Je vais vous dire un secret : La plupart de mes amis fouillent ma bibliothèque numérique et empruntent mes livres quand ils passent chez moi. Peu le font sur ma bibliothèque papier. Mieux : j’ai la même interaction, à distance, avec certains que je n’ai pas la chance de croiser aussi souvent que je le voudrais. Nous discutons, échangeons, découvrons. Où serait cette chance avec le livre papier sur ma table de chevet ou dans ma bibliothèque Ikea du bureau ? et c’est dommage d’ailleurs parce que le livre de ma table de chevet je le considère comme essentiel, simplement c’est juste moins pratique et moins agréable à lire alors je recule depuis des semaines le moment où je m’y consacrerai. J’ai beau en parler il semble qu’il en soi de même pour mes amis car aucun ne me l’a emprunté en attendant.

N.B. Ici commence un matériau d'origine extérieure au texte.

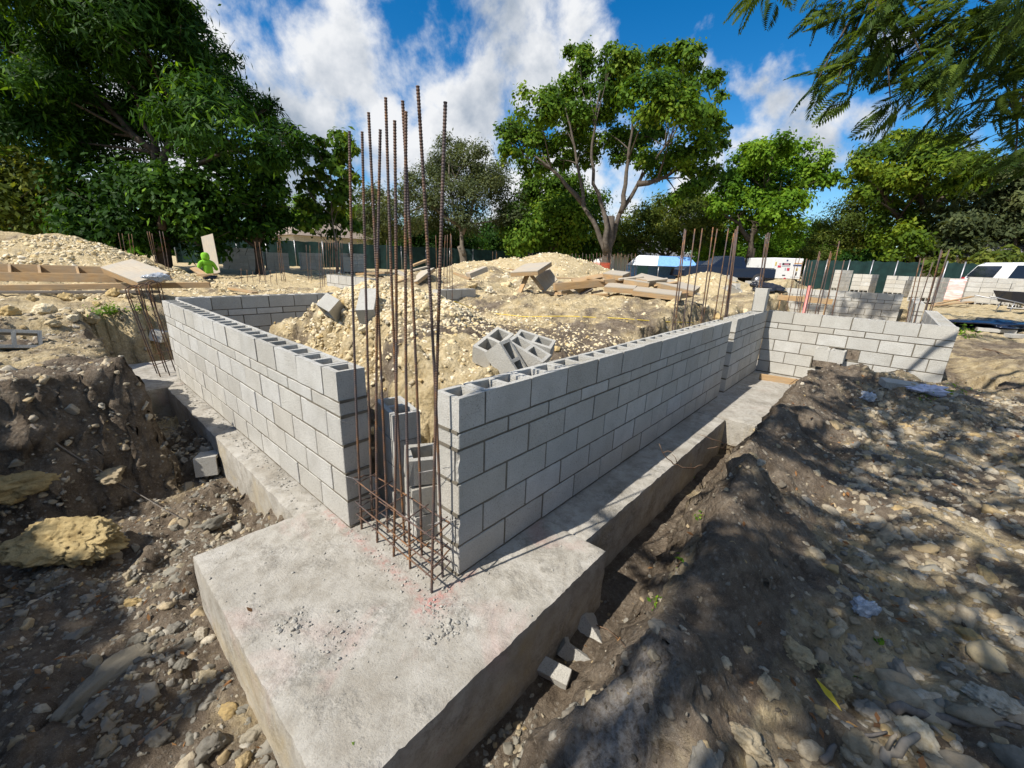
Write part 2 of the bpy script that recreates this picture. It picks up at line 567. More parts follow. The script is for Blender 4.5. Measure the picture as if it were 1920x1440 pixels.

Parce qu’au final j’ai bien lu « Je ne voudrais cependant pas sombrer dans les points de vue paranoïaques et puant l’égoïsme social qui s’était exprimé contre le livre de poche. » mais je suis capable de remplacer quasiment toutes les occurrences de « liseuse » par « livre de poche » dans le texte d’origine sans lui faire perdre de sens. Combien à l’arrivée du livre de poche se sont plaints de ces couvertures peu chères et trop petites pour la richesse du livre ? Combien se sont plaints que les librairies deviendraient un lieu de vente déshumanisé ? Combien ont argumenté sur le fait que le coût n’était pas le plus important ? Sur la mort des libraires à cause du prix de vente réduit ? Sur le plaisir d’un livre suffisamment qualitatif pour être relu ? Seul le passage sur le salon du livre et ses bornes de téléchargement nécessiterait d’être réécrit mais je suppose que, si l’auteur avait parlé de tables remplies de cartons livres de poche, l’effet aurait été le même.

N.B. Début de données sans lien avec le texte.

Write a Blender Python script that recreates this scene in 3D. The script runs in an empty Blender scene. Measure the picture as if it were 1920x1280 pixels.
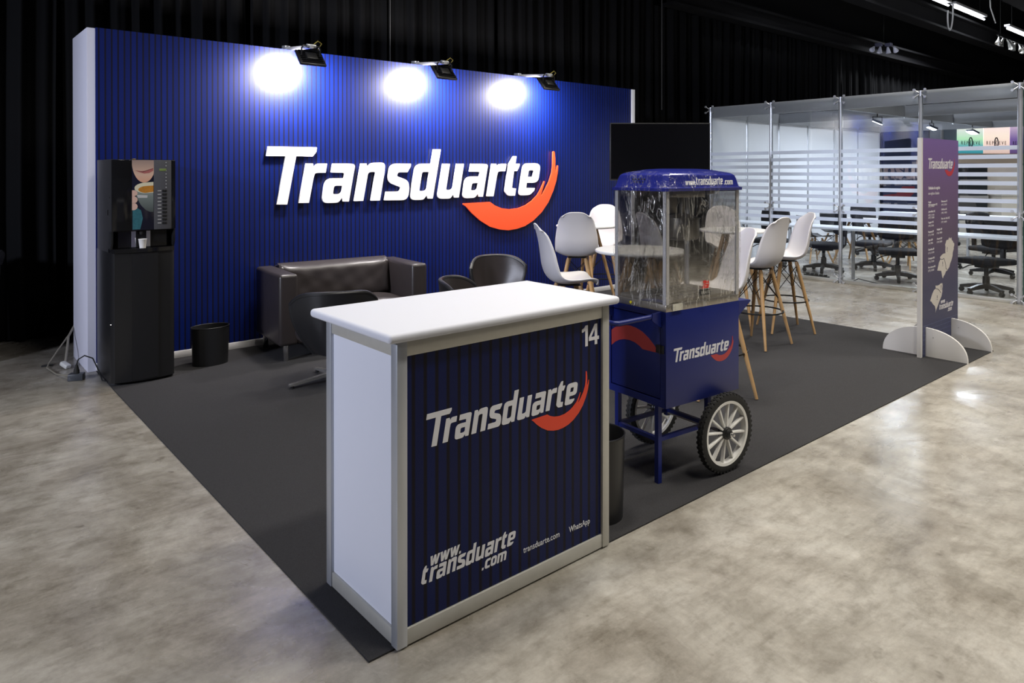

Changer ses habitudes est difficile. Ne le feront que ceux qui le souhaitent et c’est très bien ainsi. Le numérique ouvre des portes mais personne n’est contraint à les franchir. Le papier vivra encore plus longtemps que moi, et j’en suis heureux. Je ne reprocherai son choix à personne, mais il est tout de même préférable que ce soit justement un choix conscient, donc de se rendre compte que les arguments avancés sont essentiellement des prétextes par peur ou refus du changement.
Finalement je ne vais extraire que deux blocs de citation, que je trouve finalement refléter le même esprit :
« Le vrai motif de la liseuse, c’est de réduire le coût de production du livre. »
« La liseuse tire du côté de la valeur d’échange, le livre […] du côté de la valeur d’usage. »
Quelle étrange vision alors que justement le numérique permet de se recentrer sur l’oeuvre et non l’échange lié au contenant, et que la seule révolution est justement dans l’usage.
Pourquoi ne pas non plus parler des rencontres, des échanges du numérique ? Mort des lieux ? De ce qui ne gèrent que l’aspect commercial et matériel, c’est possible. De ceux qui apportent des découvertes, des recommandations et des discussions, certainement pas. Ils évolueront, changeront, mais s’ils apportent quelque chose de pertinent pourquoi donc imaginer qu’ils seront désertés ?
Si vous ne savez voir dans le numérique que l’aspect matérialiste et commercial, ne lui reprochez pas vos propres oeillères.